The culprit is water – or rather, the removal of it. Dense urban areas, packed full of humans, industry, and infrastructure, pump vast quantities of water from underground stores of water to meet residential, industrial, and agricultural needs. Over time, this extraction depletes the water that helps support the ground, causing the land above to sink.

While it's often seen as a coastal problem due to the risks of sea level rises, it’s an issue impacting inland urban areas too.

A recent study led by scientists at Columbia University and Virginia Tech has used geophysical satellite data to make high-resolution maps of subsidence rates for the 28 most populous US cities.

Every single one of them was sinking to some extent. In at least 25 of the 28 cities, they found that two-thirds or more of the land was sinking. 

The worst-affected was Houston in Texas, with more than 40 percent of its land sinking more than 5 millimeters (about 1/5 inch) per year. Approximately 12 percent of the city is sinking at twice that rate, and in some localized areas, the ground is dropping by as much as 5 centimeters (2 inches) annually.

Map showing the average rate of vertical land motion for 28 U.S. cities as evaluated in this study.

Map showing the average rate of vertical land motion for 28 US cities as evaluated in this study.

Image credit: adapted from Ohenhen et al., Nature Cities, 2025

Two other major Texas cities, Fort Worth and Dallas, were also found to be significantly impacted. More rapidly subsiding hotspots include areas near New York’s LaGuardia Airport, as well as parts of Las Vegas, Washington DC, and San Francisco.

Several other cities are also experiencing widespread subsidence, with up to 98 percent of their land area affected. These include Chicago, Dallas, Columbus, Detroit, Fort Worth, Denver, New York, Indianapolis, Houston, and Charlotte.

The sinking of land is likely to have a real impact on buildings, roads, rail lines, and other infrastructure. The cities facing the greatest risk include San Antonio, where researchers estimate that 1 in every 45 buildings is highly vulnerable; Austin, where the figure is 1 in 71; Fort Worth, 1 in 143; and Memphis, 1 in 167.

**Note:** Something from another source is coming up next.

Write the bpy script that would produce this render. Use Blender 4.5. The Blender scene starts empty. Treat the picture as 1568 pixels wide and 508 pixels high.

“As cities continue to grow, we will see more cities expand into subsiding regions. Over time, this subsidence can produce stresses on infrastructure that will go past their safety limit,” Leonard Ohenhen, lead study author and postdoctoral researcher at Lamont-Doherty Earth Observatory, said in a statement

This isn’t confined to the US. One of the fastest sinking cities in the world is fastest is Mexico City. Research has shown that the Mexican capital has been consistently sinking at a rate of 50 centimeters (19.69 inches) per year since 1950. This isn’t the result of groundwater pumping, but rather the compaction of the soft, clay-rich bed on which the city was built. 

Jakarta, the capital of Indonesia, is another striking example. As a low-lying coastal city, it faces a particularly urgent threat: if current trends continue, up to 25 percent of its land could be underwater by 2050. The situation is so critical that Indonesia is in the process of relocating its capital to a newly planned city called Nusantara.

The study is published in the journal Nature Cities.